Sur les éléments dont vous venez de parler, il y a une enquête préliminaire qui a été engagée d'ailleurs avant que je ne devienne Président de la République. Que la justice fasse son travail. Mais je ne vois pas au nom de quoi cela devrait avoir un impact sur les relations entre notre pays et le Gabon. Si à chaque fois qu'il y avait des enquêtes judiciaires, il fallait qu'on arrête nos relations, on ne les aurait pas arrêtées simplement du côté africain, si vous voyez ce que je veux dire. Attendez que la justice fasse son travail et on verra bien.
J'ajoute que j'aimerais que l'on soit juste avec nos amis africains. S'agissant du Gabon, je ne pense pas que cela soit le pays qui ait le plus à rougir du fonctionnement de la démocratie interne par la pluralité de la presse, par la pluralité des forces politiques.

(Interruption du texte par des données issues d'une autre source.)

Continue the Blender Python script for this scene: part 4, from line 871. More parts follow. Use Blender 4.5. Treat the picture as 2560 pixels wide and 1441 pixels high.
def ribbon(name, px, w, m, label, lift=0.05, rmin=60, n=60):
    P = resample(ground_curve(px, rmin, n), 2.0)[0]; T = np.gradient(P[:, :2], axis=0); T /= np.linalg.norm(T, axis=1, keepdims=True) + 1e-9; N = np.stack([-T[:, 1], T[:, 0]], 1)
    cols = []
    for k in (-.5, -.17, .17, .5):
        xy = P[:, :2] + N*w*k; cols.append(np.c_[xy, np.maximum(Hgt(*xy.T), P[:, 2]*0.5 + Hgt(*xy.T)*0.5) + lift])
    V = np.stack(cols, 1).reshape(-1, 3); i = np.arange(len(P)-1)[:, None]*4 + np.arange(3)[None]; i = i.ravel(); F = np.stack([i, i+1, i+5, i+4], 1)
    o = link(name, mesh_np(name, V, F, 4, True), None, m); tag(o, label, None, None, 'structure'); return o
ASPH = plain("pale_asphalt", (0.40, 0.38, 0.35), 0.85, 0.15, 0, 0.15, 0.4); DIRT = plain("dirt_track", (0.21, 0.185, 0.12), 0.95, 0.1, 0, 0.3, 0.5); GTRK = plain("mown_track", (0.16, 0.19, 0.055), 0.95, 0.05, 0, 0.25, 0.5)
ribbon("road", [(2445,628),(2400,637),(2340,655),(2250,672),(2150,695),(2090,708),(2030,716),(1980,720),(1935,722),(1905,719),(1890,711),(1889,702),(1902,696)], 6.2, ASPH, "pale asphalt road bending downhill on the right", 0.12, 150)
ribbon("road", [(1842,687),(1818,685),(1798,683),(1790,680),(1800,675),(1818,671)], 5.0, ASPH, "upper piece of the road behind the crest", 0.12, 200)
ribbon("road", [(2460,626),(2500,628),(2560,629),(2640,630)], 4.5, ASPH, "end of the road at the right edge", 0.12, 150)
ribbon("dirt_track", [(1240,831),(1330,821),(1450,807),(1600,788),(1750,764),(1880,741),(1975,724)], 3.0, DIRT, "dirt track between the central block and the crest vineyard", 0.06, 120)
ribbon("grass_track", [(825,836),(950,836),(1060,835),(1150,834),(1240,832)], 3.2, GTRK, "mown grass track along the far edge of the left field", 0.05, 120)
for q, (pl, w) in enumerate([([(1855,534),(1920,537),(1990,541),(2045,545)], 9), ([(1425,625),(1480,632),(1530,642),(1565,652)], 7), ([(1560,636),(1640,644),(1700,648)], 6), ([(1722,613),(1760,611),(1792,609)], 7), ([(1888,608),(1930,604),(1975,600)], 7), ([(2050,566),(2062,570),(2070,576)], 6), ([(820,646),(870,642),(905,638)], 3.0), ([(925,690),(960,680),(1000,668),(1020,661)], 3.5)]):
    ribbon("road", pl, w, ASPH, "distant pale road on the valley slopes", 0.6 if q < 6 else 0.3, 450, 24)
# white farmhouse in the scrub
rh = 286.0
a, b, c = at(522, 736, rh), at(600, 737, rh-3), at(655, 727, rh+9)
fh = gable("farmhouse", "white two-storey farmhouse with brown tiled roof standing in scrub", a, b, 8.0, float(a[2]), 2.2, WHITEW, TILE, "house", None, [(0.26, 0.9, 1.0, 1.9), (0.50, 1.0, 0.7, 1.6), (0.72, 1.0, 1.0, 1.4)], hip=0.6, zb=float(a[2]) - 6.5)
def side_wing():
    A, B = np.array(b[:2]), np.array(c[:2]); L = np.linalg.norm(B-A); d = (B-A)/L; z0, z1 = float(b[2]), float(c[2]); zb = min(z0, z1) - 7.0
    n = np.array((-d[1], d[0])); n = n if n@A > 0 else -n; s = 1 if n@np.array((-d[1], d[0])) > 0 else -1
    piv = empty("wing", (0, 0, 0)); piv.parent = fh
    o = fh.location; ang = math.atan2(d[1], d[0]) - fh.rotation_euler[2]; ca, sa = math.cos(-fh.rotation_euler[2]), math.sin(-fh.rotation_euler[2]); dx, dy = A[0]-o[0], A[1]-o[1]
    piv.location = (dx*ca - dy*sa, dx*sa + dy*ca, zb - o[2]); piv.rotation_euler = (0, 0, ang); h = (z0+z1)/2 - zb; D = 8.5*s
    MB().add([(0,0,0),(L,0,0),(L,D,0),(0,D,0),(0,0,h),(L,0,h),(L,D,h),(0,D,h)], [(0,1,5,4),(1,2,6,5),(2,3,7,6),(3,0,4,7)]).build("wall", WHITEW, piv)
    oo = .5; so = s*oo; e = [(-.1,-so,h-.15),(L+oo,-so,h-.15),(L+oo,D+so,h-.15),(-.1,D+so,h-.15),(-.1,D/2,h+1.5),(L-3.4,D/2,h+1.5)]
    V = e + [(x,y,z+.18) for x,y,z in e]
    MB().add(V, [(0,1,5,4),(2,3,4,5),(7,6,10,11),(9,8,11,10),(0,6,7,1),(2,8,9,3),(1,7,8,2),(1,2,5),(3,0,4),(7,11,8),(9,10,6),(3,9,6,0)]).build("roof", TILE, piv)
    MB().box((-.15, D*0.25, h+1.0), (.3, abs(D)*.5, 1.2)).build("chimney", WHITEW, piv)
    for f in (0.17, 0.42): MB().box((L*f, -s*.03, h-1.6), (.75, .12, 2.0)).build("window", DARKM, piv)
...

QUESTION - Allez-vous recevoir des opposants politiques gabonais ?
LE PRESIDENT - Franchement, ils ne m'en ont pas fait la demande, à la différence du Sénégal où je les ai reçus bien volontiers. Ici, ils ne m'ont pas fait cette demande et je n'ai pas été jusqu'à les solliciter. Mais j'ai observé que le Président du Sénégal avait reçu également Ségolène ROYAL. Je ne m'en étais pas formalisé. Ce sont des pratiques tout à fait régulières et qui ne posent pas l'ombre d'un problème.

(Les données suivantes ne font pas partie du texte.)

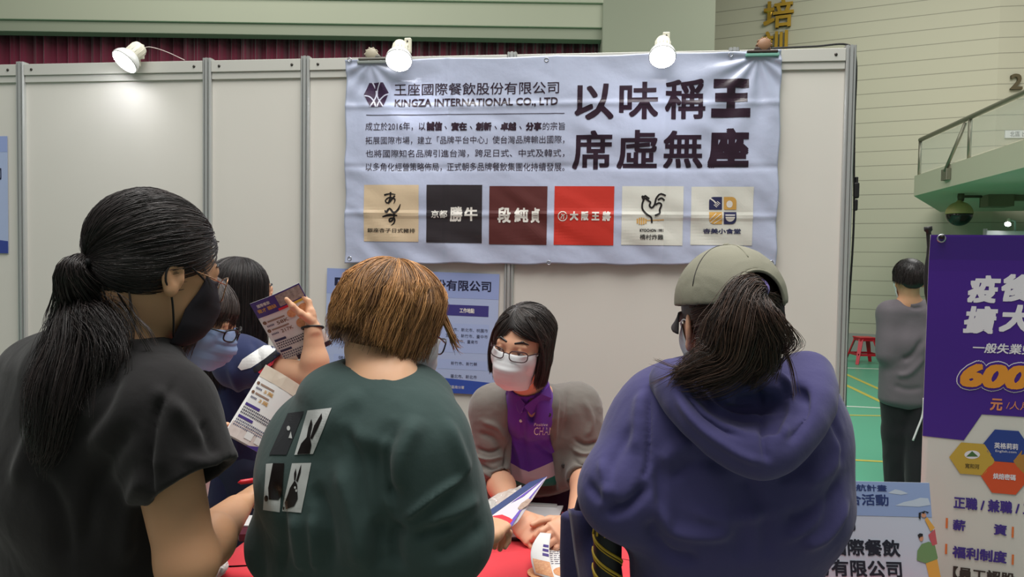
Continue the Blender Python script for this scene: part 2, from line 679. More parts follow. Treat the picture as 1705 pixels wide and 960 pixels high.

QUESTION - Monsieur le Président, votre gouvernement comporte un ministère de l'Intégration, de l'Immigration, de l'Identité Nationale et du Co-développement avec, entre autres, comme priorité la maîtrise des flux migratoires. Est-ce que cette volonté affirmée ne relègue pas au second plan les préoccupations en matière de co-développement pour reprendre un terme qui vous est cher ? Et comment comptez-vous, Monsieur le Président, concrètement rassurer vos partenaires africains, même si de la candidature à la Présidence de la République, de l'eau a déjà coulé sous les ponts ?

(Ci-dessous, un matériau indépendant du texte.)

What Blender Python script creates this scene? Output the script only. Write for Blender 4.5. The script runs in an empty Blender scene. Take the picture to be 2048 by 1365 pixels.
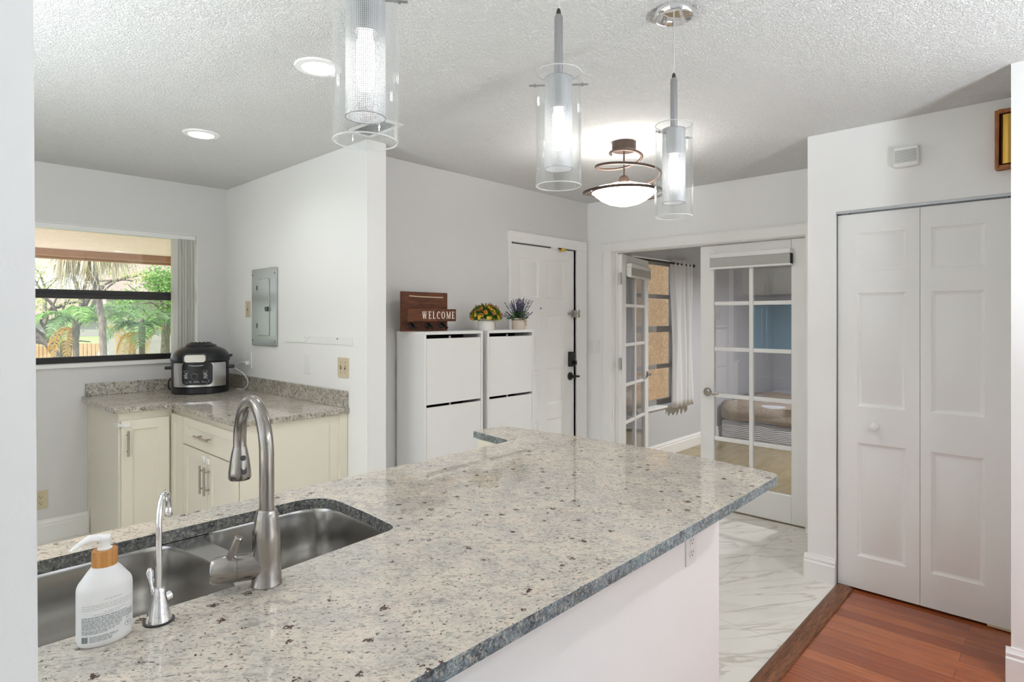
import bpy, bmesh, math, random
from math import sin, cos, pi, radians, atan2, sqrt
from mathutils import Vector, Matrix

SC = bpy.context.scene
COL = SC.collection

# ------------------------------------------------------------------ camera
YAW = radians(43.2)          # angle of the view axis from +X
FPX, HORIZON, EYE = 1196.0, 636.5, 1.44
cam_d = bpy.data.cameras.new('camera')
cam_d.sensor_width = 36.0
cam_d.lens = FPX / 2048 * 36.0
cam_d.shift_y = (HORIZON - 682.5) / 2048
cam_d.clip_start = 0.05
cam_d.clip_end = 300
cam = bpy.data.objects.new('camera', cam_d)
cam.location = (0, 0, EYE)
cam.rotation_euler = (pi / 2, 0, YAW - pi / 2)
COL.objects.link(cam)
SC.camera = cam

# ------------------------------------------------------------------ view
SC.view_settings.view_transform = 'Standard'
SC.view_settings.look = 'None'
SC.view_settings.gamma = 1.0
SC.view_settings.use_curve_mapping = False
SC.view_settings.exposure = 0.33
SC.cycles.max_bounces = 10
SC.cycles.diffuse_bounces = 6
SC.cycles.glossy_bounces = 5
SC.cycles.transmission_bounces = 8
SC.cycles.transparent_max_bounces = 24
SC.cycles.caustics_reflective = False
SC.cycles.caustics_refractive = False
SC.cycles.sample_clamp_indirect = 6.0

# ------------------------------------------------------------------ sky
def S(r, g, b):
    def c(x):
        x /= 255.0
        return x / 12.92 if x <= 0.04045 else ((x + 0.055) / 1.055) ** 2.4
    return (c(r), c(g), c(b), 1.0)

W = bpy.data.worlds.new('sky')
SC.world = W
W.use_nodes = True
nt = W.node_tree
nt.nodes.clear()
_out = nt.nodes.new('ShaderNodeOutputWorld')
_bg = nt.nodes.new('ShaderNodeBackground')
_tc = nt.nodes.new('ShaderNodeTexCoord')
_sep = nt.nodes.new('ShaderNodeSeparateXYZ')
_rmp = nt.nodes.new('ShaderNodeValToRGB')
_cld = nt.nodes.new('ShaderNodeTexNoise')
_crm = nt.nodes.new('ShaderNodeValToRGB')
_mix = nt.nodes.new('ShaderNodeMixRGB')
_cld.inputs['Scale'].default_value = 3.2
_cld.inputs['Detail'].default_value = 6
_crm.color_ramp.elements[0].position = 0.40
_crm.color_ramp.elements[1].position = 0.62
_rmp.color_ramp.elements[0].position = 0.0
_rmp.color_ramp.elements[0].color = (0.86, 0.92, 1.0, 1)
_rmp.color_ramp.elements[1].position = 0.45
_rmp.color_ramp.elements[1].color = (0.42, 0.62, 0.98, 1)
nt.links.new(_tc.outputs['Generated'], _sep.inputs[0])
nt.links.new(_sep.outputs['Z'], _rmp.inputs['Fac'])
nt.links.new(_tc.outputs['Generated'], _cld.inputs['Vector'])
nt.links.new(_cld.outputs['Fac'], _crm.inputs['Fac'])
nt.links.new(_crm.outputs['Color'], _mix.inputs['Fac'])
nt.links.new(_rmp.outputs['Color'], _mix.inputs['Color1'])
_mix.inputs['Color2'].default_value = (0.96, 0.98, 1.0, 1)
nt.links.new(_mix.outputs['Color'], _bg.inputs['Color'])
_bg.inputs['Strength'].default_value = 1.5
nt.links.new(_bg.outputs['Background'], _out.inputs['Surface'])

# ------------------------------------------------------------------ sun
sun_d = bpy.data.lights.new('sun', 'SUN')
sun_d.energy = 5.0
sun_d.angle = radians(2.0)
sun_d.color = (1.0, 0.95, 0.86)
sun = bpy.data.objects.new('sun', sun_d)
sun.rotation_euler = Vector((0.85, 0.35, -1.0)).to_track_quat('-Z', 'Y').to_euler()
sun.location = (0, -6, 8)
COL.objects.link(sun)


def lamp(name, kind, loc, watts, color=(0.98, 0.98, 1.0), size=0.05, rot=None, spread=None):
    d = bpy.data.lights.new(name, kind)
    d.energy = watts
    d.color = color
    if kind == 'AREA':
        d.shape = 'DISK'
        d.size = size
        if spread:
            d.spread = spread
    else:
        d.shadow_soft_size = size
    o = bpy.data.objects.new(name, d)
    o.location = loc
    if rot:
        o.rotation_euler = rot
    COL.objects.link(o)
    return o


def P(u, v, f):
    """world point seen at photo pixel (u, v) at depth f along the view axis"""
    a = (u - 1024) / FPX
    return Vector((f * (cos(YAW) + sin(YAW) * a), f * (sin(YAW) - cos(YAW) * a), EYE + f * (HORIZON - v) / FPX))


# ------------------------------------------------------------------ materials
MATS = {}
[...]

LE PRESIDENT - Il est sûr que de l'eau a coulé sous les ponts, parce c'est plus facile d'être Président que d'être candidat. Mais je n'ai pas le sentiment d'avoir changé. Je veux aider l'Afrique à se développer. Et je veux lui parler franchement comme je l'ai fait à Dakar hier. On ne peut pas tout mettre sur le compte de la colonisation. Ce n'est pas vrai. La corruption, les dictateurs, les génocides, ce n'est pas la colonisation. Je suis un ami de l'Afrique et je ne crois pas qu'elle soit condamnée au malheur et à l'absence de croissance. Il y a un potentiel considérable en Afrique. Mais je pense qu'à un certain moment, il faut bien que quelqu'un dise qu'il y a 450 millions de jeunes Africains qui ont moins de 17 ans et que tous ne pourront pas venir en Europe. Si on prend tous vos médecins, tous vos cadres, tous vos ingénieurs, tous vos techniciens, comment allez-vous développer vos économies ? Je sais bien, cela ne se fait pas de dire cela. Pourtant, c'est la vérité. Et la France restera un pays ouvert. Mais la France restera un pays qui dira sa part de vérité.
Mesdames et Messieurs, je vous remercie.